「探究の時間」と教師のマインドセット 〜エキシビションに向かって〜
ホロコーストミュージアムのインパクトがとてつもなく大きかったことは前述の通り。
norainnorainbows1718.hatenablog.jp
その中でも、冒頭の写真の引用句が一番私の心を掴みました。
「This Museum is not an answer. It is a question.」
ちなみに、私流の翻訳だと、「この博物館が語っているのは答えではなく、問いである」となります。本校の探究の時間のセントラルアイディアにとても良く似ていると思ったから、印象的だったんだろうな。

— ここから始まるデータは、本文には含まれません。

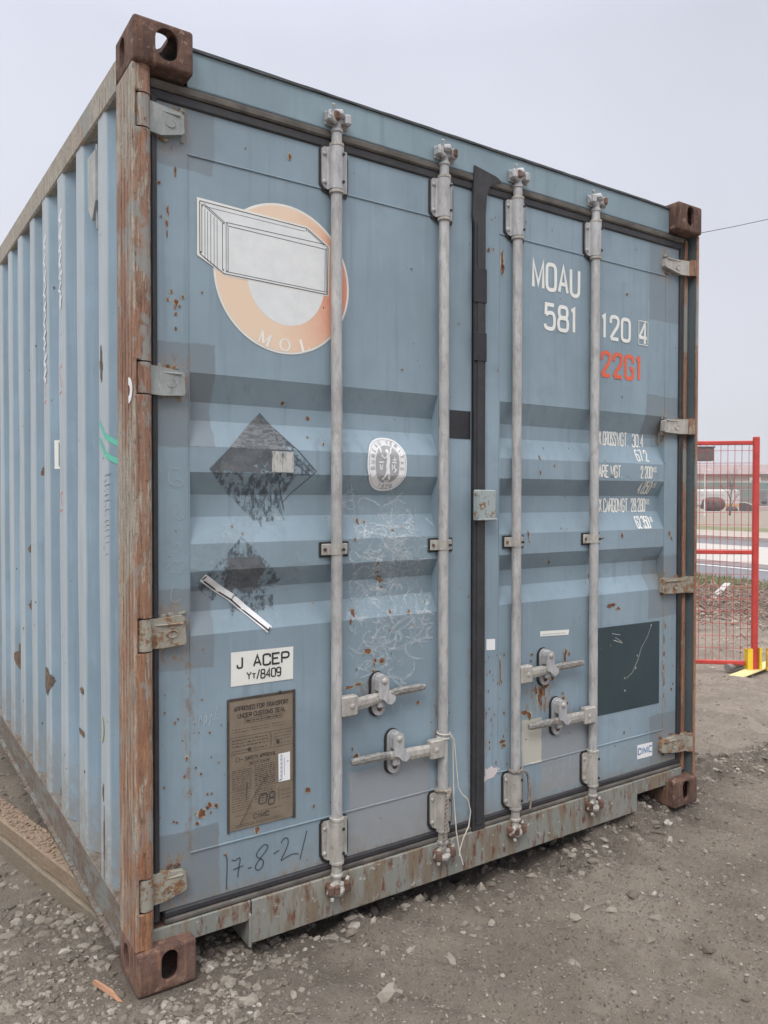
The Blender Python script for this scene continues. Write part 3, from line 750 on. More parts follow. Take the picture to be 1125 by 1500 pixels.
# handles
M_grip = (lambda g: g.done(g.mix(g.step(g.noise(160, 5, .7, st=(.4, 1, 1)), .35, .75), (.17, .165, .155), (.40, .39, .36)), .55, .2, g.noise(120), .25, .0006))(G('grip_steel'))
def handle(bi, s, z0, z1, xe, xr, zr0, zr1):
    """s=+1: the lever runs to +x from its bar; xr: retainer"""
    bar = bars[bi]; bx = BX[bi]; mb = MB()
    a, b = sorted((bx+s*.008, bx+s*.066)); mb.box(a, b, .017, .046, z0-.032, z0+.032, b=.004)
    mb.sphere((bx+s*.044, .017, z0-.001), .009, n=10, sc=(1, .5, 1))
    hub = mb.build('handle_hub', M_worn, bar)
    mb = MB()
    L = [(bx+s*.060, z0, .018), (xr-s*.055, z0+(z1-z0)*.18, .019), (xr, z0+(z1-z0)*.55, .014), (xr+s*.03, z0+(z1-z0)*.75, .012)]
    K = [(xr+s*.03, z0+(z1-z0)*.75, .012), (xr+s*.075, z0+(z1-z0)*.95, .0135), (xe-s*.02, z1, .0125), (xe, z1, .009)]
    for q, m in ((L, 0), (K, 1)):
        v = []
        for (x_, z_, h) in q: v += [(x_, .027, z_-h), (x_, .023, z_-h*.3), (x_, .023, z_+h*.5), (x_, .027, z_+h), (x_, .035, z_+h), (x_, .035, z_-h)]
        n = 6; f = [(i*n+j, i*n+(j+1) % n, (i+1)*n+(j+1) % n, (i+1)*n+j) for i in range(len(q)-1) for j in range(n)] + [tuple(range(n)), tuple(range((len(q)-1)*n, len(q)*n))]
        mb.add(v, f, m)
    mb.build('handle', [M_worn, M_grip], bar)
    # retainer: rounded base plate, hinged catch above the lever
    def stad(cx, c0, c1, r): return [(cx+r*math.cos(t), c1-r+r*math.sin(t)) for t in [math.pi*i/10 for i in range(11)]]+[(cx+r*math.cos(t), c0+r+r*math.sin(t)) for t in [math.pi+math.pi*i/10 for i in range(11)]]
    mb = MB(); mb.prism(stad(xr-.003, zr0-.004, zr1+.004, .030), .0560, .0598); mb.build('retainer_pad', M_black, bar)
    mb = MB(); mb.prism(stad(xr, zr0, zr1, .025), .048, .0555); mb.box(xr-.014, xr+.014, .030, .048, zr0+.028, zr0+.060, b=.004); mb.build('retainer', M_galv, bar)
    mb = MB(); zt = zr1-.024
    P = [(xr-.019, zt+.004), (xr-.015, zt+.016), (xr, zt+.022), (xr+.015, zt+.016), (xr+.019, zt+.004), (xr+.020, zt-.030), (xr+.030, zt-.046), (xr+.046, zt-.052), (xr+.043, zt-.068), (xr+.030, zt-.078), (xr+.014, zt-.074), (xr-.002, zt-.058), (xr-.018, zt-.054), (xr-.020, zt-.040)]
    mb.prism(P, .018, .022); mb.prism(P[:6]+[(xr-.018, zt-.030)], .0225, .046)
    mb.build('catch', M_galv, bar)
    mb = MB(); mb.sphere((xr+.001, .018, zt+.002), .0105, n=14, sc=(1, .7, 1)); mb.build('catch_rivet', M_worn, bar)
    mb = MB(); mb.sphere((xr+.002, .047, zr0+.022), .009, n=12, sc=(1, .6, 1)); mb.build('retainer_rivet', M_lugr, bar)
handle(0, 1, .680, .700, .966, .795, .625, .765)
handle(1, -1, .482, .497, .678, .855, .425, .568)
handle(2, 1, .684, .690, .175+1.563, 1.548, .624, .762)
handle(3, -1, .480, .484, 1.446, 1.615, .423, .566)

# lock protector on the centre seam
mb = MB(); mb.box(1.185, 1.283, .030, .0435, 1.254, 1.362, b=.004); mb.box(1.185, 1.19, .016, .031, 1.262, 1.355, b=.002); mb.box(1.185, 1.283, .022, .031, 1.254, 1.26, b=.002)
lk = mb.build('lock_box', (lambda g: g.done(g.mix(g.step(g.noise(28, 6, .75), .52, .6), (.30, .35, .35), g.ramp(g.noise(60), [(.3, RUST_D), (.7, (.35, .2, .1))])), .75, 0, g.noise(40), .5, .002))(G('lock_box_paint')), doorR)

# ------------------------------------------------------------------ markings on the right door
mb = MB()
text(mb, 'MOAU', 1.489, 1.735, 2.123, 2.219, .0145, on_door, gap=2.6); text(mb, '581', 1.552, 1.722, 1.978, 2.067, .0145, on_door, gap=3)
text(mb, '120', 1.872, 2.036, 1.979, 2.067, .0145, on_door, gap=2.8); text(mb, '4', 2.101, 2.146, 1.981, 2.066, .014, on_door)
for a, b in (((2.094, 1.975), (2.153, 1.975)), ((2.153, 1.975), (2.153, 2.073)), ((2.153, 2.073), (2.094, 2.073)), ((2.094, 2.073), (2.094, 1.975))): ribbon(mb, [a, b], .003, on_door, .0016)
mb.build('serial_number', M_white, doorR)
mb = MB(); text(mb, '22G1', 1.870, 2.112, 1.828, 1.917, .0165, on_door, gap=3); mb.build('size_code', M_redlet, doorR)
mb = MB(); S = .008; wd = .0060
def wrow(words, k):
    for t_, a, b, c, d2, w_ in words:
        f = lambda q: -.575+(q+.575)*k
        h = lambda q: 1.331+(q-1.331)*k
        text(mb, t_, f(a), f(b), h(c), h(d2), w_, on_door, seg=S, gap=2.4)
kr, kf, ks = 2.137/2.115, 2.101/2.115, 2.119/2.115      # lettering sits in recesses, on crests, on slopes
wrow([('MAX.GROSS', 1.8365, 1.972, 1.550, 1.602, wd), ('WGT.', 1.980, 2.050, 1.550, 1.602, wd), ('30.4', 2.076, 2.145, 1.549, 1.599, wd)], kr)
wrow([('67.2', 2.098, 2.172, 1.490, 1.535, wd), ('4.850', 2.118, 2.190, 1.354, 1.402, wd), ('LBS', 2.196, 2.220, 1.380, 1.398, .0026), ('62.350', 2.098, 2.184, 1.208, 1.255, wd), ('LBS', 2.189, 2.211, 1.234, 1.252, .0026)], ks)
wrow([('TARE', 1.850, 1.928, 1.419, 1.466, wd), ('WGT.', 1.944, 2.014, 1.419, 1.466, wd), ('2.200', 2.134, 2.206, 1.419, 1.466, wd), ('KGS', 2.212, 2.236, 1.445, 1.465, .0026)], kf)
wrow([('MAX.CARGO', 1.8365, 1.984, 1.278, 1.330, wd), ('WGT.', 1.990, 2.058, 1.278, 1.330, wd), ('28.280', 2.072, 2.160, 1.278, 1.330, wd), ('KGS', 2.166, 2.188, 1.308, 1.328, .0026)], kr)
mb.build('weight_lettering', M_white, doorR)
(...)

主に日本の歴史について探究するユニットでは、歴史を学ぶのではなく、歴史から学ぶということをとても重要視しています。まさに、歴史がどんなことを私たちに問いかけていて、それをこれからにどうつなげていくかという探究。
私はこのユニットを2年続けて担当しましたが、大好きなユニットの一つです。子どもたちの歴史に対する見方がガラッと変わります。子どもたちが「自己選択・自己決定」をかなりの範囲で行使できることも気に入っている理由の一つ。そして、やっぱり概念学習ってこういうことだよなぁと何度も実感できる醍醐味も。
が、しかし、このユニットは教える側にとっては、自分のマインドセットの試金石。けっこう、ハードルが高いようです。子どもたちの「歴史的事実の暗記」という知識に偏りが出てしまうことが、どうしても気になってしまう人には苦しいかもしれません。「社会科の教科書に載っていることは全部教えなくては・・・!!」という人にも。
教師側の心持ち一つで、「探究の時間」があっという間に「社会科」に早変わりなんていう悲しいことが起こってしまうのです。
どのようにしたら教師のマインドセットの変化を促せるのか?
ルームメイトと話していても、お互いに具体的な実践のエピソードになると必ずそこが課題として浮き彫りになります。彼女の学校はもう20年近くPYP校として実践を続けているにも関わらずまだこの問題があるんだなーと思うと安心するやら、不安になるやら・・・(笑)まぁ、結局いつも「It's a process.」「It takes time...」と彼女が言って、話は続いていく。それでも、二人で校内研修についてあーでもない、こーでもないとアイディアを出し合うのは楽しいです。
さて、本校では年度終わりのエキシビションに向けての準備が着々と進んでいます。エキシビションとは6年間の学びの集大成をお祝いする発表会とそこまでのユニット全体をさします。グループ探究と個人探究の融合で、PYPの学びの要素を理解し、それを活用できるようになったこと、つまりは「自分で探究のサイクルを回せるようになった」ことをお披露目するわけです。
初年度なので、当然手探り。私たちは子どもの順応性の高さに完全に置いていかれていることも・・・。もちろん、ここに来て手応えを感じ始めた教師もいます。今までの積み重ねが、彼の中でなんらかの意味をもってつながってきたのだと頼もしく感じています。
こちらに来てからも、オンラインで週に1回は担当のグループの子どもたちとミーティングをしています。夏休み明けまでは、あくまでも助走期間。今ある問題意識の種をいろいろな角度から検討する。そのお手伝いが私の役割です。夏休み中にいろいろと調べたり考えたりした結果、トピックがガラッと変わってしまったっていいんです!!むしろ、予備知識がほとんどない中で決めたトピックやテーマのまま突っ走れるわけがない。子どもたちが知らないうちに自分たちでレールを敷きすぎないように、ほどよくツッコミを入れる。
そんなやりとりはとても面白い。子どもたちの頭の上で電球がピカッと光るのが見える!そんな感覚に陥ることさえあります。
でも、ここも教師のマインドセットによって左右されてしまう可能性があります。
「子どもたちへのフィードバックはこれで正しいのですか?」
「このワークシートの記入例を出してもらわないと困ります!」
こういうふうに訴えてくる先生方が本当に必要としていることはなんなのか・・・。
ここでの学びも活かして考え続けたいと思います。